> _Given instruction_: Transcribe each line exactly.

> _Records for this task_:
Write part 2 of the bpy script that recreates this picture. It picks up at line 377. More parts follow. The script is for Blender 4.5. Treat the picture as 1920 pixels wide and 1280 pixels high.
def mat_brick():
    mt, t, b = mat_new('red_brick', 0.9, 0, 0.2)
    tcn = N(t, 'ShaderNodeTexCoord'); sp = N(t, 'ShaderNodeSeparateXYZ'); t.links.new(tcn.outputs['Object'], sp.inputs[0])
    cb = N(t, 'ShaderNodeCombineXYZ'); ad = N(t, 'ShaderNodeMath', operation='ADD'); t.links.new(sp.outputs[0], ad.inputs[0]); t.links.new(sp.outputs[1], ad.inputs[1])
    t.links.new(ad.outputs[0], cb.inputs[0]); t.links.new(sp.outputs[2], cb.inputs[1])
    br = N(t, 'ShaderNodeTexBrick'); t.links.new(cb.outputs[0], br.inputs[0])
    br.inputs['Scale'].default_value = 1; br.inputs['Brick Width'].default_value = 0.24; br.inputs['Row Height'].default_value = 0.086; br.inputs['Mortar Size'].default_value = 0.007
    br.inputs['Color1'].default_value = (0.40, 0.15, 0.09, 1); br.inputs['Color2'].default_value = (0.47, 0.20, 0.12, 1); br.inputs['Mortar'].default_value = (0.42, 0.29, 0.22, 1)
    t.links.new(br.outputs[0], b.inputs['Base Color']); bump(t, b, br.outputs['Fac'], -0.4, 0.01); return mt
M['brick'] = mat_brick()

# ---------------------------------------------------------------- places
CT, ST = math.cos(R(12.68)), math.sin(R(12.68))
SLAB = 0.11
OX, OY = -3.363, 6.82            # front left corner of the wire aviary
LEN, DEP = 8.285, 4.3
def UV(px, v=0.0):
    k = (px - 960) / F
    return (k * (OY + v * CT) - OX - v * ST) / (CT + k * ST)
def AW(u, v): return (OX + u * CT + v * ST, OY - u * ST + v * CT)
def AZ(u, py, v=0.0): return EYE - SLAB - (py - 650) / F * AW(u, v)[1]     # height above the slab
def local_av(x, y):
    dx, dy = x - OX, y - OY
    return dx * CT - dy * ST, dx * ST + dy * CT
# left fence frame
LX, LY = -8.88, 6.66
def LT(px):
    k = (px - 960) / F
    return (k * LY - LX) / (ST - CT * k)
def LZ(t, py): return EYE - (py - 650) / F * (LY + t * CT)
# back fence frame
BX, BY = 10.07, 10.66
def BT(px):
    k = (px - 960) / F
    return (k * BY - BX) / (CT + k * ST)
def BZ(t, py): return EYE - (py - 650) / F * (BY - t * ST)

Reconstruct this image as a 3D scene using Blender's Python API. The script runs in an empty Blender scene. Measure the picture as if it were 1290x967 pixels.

> _Result below_:
Write part 2 of the bpy script that recreates this picture. It picks up at line 377. More parts follow. The script is for Blender 4.5. Treat the picture as 1920 pixels wide and 1280 pixels high.
def mat_brick():
    mt, t, b = mat_new('red_brick', 0.9, 0, 0.2)
    tcn = N(t, 'ShaderNodeTexCoord'); sp = N(t, 'ShaderNodeSeparateXYZ'); t.links.new(tcn.outputs['Object'], sp.inputs[0])
    cb = N(t, 'ShaderNodeCombineXYZ'); ad = N(t, 'ShaderNodeMath', operation='ADD'); t.links.new(sp.outputs[0], ad.inputs[0]); t.links.new(sp.outputs[1], ad.inputs[1])
    t.links.new(ad.outputs[0], cb.inputs[0]); t.links.new(sp.outputs[2], cb.inputs[1])
    br = N(t, 'ShaderNodeTexBrick'); t.links.new(cb.outputs[0], br.inputs[0])
    br.inputs['Scale'].default_value = 1; br.inputs['Brick Width'].default_value = 0.24; br.inputs['Row Height'].default_value = 0.086; br.inputs['Mortar Size'].default_value = 0.007
    br.inputs['Color1'].default_value = (0.40, 0.15, 0.09, 1); br.inputs['Color2'].default_value = (0.47, 0.20, 0.12, 1); br.inputs['Mortar'].default_value = (0.42, 0.29, 0.22, 1)
    t.links.new(br.outputs[0], b.inputs['Base Color']); bump(t, b, br.outputs['Fac'], -0.4, 0.01); return mt
M['brick'] = mat_brick()

# ---------------------------------------------------------------- places
CT, ST = math.cos(R(12.68)), math.sin(R(12.68))
SLAB = 0.11
OX, OY = -3.363, 6.82            # front left corner of the wire aviary
LEN, DEP = 8.285, 4.3
def UV(px, v=0.0):
    k = (px - 960) / F
    return (k * (OY + v * CT) - OX - v * ST) / (CT + k * ST)
def AW(u, v): return (OX + u * CT + v * ST, OY - u * ST + v * CT)
def AZ(u, py, v=0.0): return EYE - SLAB - (py - 650) / F * AW(u, v)[1]     # height above the slab
def local_av(x, y):
    dx, dy = x - OX, y - OY
    return dx * CT - dy * ST, dx * ST + dy * CT
# left fence frame
LX, LY = -8.88, 6.66
def LT(px):
    k = (px - 960) / F
    return (k * LY - LX) / (ST - CT * k)
def LZ(t, py): return EYE - (py - 650) / F * (LY + t * CT)
# back fence frame
BX, BY = 10.07, 10.66
def BT(px):
    k = (px - 960) / F
    return (k * BY - BX) / (CT + k * ST)
def BZ(t, py): return EYE - (py - 650) / F * (BY - t * ST)

Reconstruct this image as a 3D scene using Blender's Python API. The script runs in an empty Blender scene. Measure the picture as if it were 1290x967 pixels.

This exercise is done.